Net sales have fallen 6.3% as supply constraints and inflation weigh on performance. Adjusted EPS is also down 26.1%, but the company has maintained full-year outlook.
USA – Conagra Brands, Inc. (NYSE: CAG) is reporting a drop in sales and earnings for the third quarter of fiscal year 2025, which ended on February 23, reflecting ongoing operational challenges and market headwinds.
The company’s net sales declined by 6.3% to US$2.8 billion, largely due to a 5.2% decrease in organic net sales, along with minor negative impacts from currency fluctuations and mergers and acquisitions.
Organic net sales were affected by a 2.1% drop in pricing and mix, and a 3.1% decline in volume, both driven by strategic investments in the retail segment and adjustments related to previous trade expense estimates.
Gross profit fell by 17.3% to US$710 million, while adjusted gross profit dropped by 19.1% to US$704 million, mainly due to inflationary pressures on input costs and reduced sales volume.
As a result, the gross margin contracted by 331 basis points to 25.0%, and the adjusted gross margin decreased by 389 basis points to 24.8% over the period.
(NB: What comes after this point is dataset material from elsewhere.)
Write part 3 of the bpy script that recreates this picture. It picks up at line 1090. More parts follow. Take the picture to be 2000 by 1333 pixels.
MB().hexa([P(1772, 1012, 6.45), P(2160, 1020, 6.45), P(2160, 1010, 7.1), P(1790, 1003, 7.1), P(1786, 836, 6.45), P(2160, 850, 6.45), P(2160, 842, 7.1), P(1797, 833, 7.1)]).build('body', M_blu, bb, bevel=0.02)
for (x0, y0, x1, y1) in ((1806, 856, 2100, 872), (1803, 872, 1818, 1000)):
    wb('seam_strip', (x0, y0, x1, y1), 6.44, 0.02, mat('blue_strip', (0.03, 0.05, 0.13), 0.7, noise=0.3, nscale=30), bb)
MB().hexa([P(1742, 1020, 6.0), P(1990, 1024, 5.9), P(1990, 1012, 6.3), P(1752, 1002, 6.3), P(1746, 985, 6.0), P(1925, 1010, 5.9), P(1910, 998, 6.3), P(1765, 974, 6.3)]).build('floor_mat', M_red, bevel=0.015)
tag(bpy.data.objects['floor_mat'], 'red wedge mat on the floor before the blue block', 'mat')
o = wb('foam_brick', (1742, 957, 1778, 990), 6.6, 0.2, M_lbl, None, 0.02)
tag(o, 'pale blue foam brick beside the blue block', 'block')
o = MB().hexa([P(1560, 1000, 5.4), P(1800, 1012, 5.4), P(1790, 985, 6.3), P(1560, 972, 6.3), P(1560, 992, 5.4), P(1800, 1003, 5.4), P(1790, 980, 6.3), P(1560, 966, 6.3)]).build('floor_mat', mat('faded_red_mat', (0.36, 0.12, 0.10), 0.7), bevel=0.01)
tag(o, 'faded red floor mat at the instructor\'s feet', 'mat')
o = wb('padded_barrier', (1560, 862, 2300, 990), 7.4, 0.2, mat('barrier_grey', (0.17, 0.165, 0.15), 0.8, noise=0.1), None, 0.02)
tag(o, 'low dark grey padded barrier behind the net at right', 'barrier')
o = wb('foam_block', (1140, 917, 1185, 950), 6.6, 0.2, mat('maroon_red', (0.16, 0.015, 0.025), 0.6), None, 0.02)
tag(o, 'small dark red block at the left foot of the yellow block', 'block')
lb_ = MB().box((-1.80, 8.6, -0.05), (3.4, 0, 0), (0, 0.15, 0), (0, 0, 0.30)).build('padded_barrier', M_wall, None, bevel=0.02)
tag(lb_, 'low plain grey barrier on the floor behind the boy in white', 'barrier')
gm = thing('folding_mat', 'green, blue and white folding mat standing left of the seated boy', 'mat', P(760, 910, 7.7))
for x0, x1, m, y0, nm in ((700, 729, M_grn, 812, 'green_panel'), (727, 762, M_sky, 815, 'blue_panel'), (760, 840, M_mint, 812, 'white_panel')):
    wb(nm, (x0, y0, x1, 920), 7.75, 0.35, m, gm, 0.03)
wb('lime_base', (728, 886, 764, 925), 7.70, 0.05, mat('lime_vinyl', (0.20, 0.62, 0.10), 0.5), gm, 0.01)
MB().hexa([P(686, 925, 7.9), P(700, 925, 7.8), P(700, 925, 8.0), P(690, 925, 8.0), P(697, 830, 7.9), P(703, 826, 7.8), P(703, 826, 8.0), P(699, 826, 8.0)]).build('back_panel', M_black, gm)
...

Operating margins also suffered, with the reported figure falling to 8.4%, a 712 basis point drop, and the adjusted margin declining by 369 basis points to 12.7%.
Net income attributable to the company decreased by 53% to US$145 million (US$0.30 per share), while adjusted net income dropped by 26.3% to US$242 million (US$0.51 per share).
The company cited reduced shipment volumes, partially linked to previously announced supply issues in the frozen meals and vegetable categories, as a key factor behind the decline.
Segment Performance
Sales in the Refrigerated & Frozen segment fell 7.2% to US$1.1 billion, with a 4.2% decline in price/mix and a 3.0% drop in volume, largely influenced by increased promotional activity and supply limitations.
Although volume share was gained in categories such as frozen desserts, breakfast items, and hot dogs, operating profit in the segment declined sharply by 52.5% to US$96 million due in part to impairment charges.
Adjusted operating profit for the segment was US$124 million, down 38.8%, as lower SG&A expenses and productivity gains were offset by weaker sales and cost inflation.
Across the business, adjusted EBITDA decreased by 18.9% to US$514 million, with reduced gross profit acting as the main contributor.
Despite the quarterly declines, Conagra has maintained its full-year guidance, projecting organic net sales to decline by around 2%, an adjusted operating margin of 14.4%, and adjusted EPS of about US$2.35.
Free cash flow conversion is expected to remain above 100%, according to the company’s projections.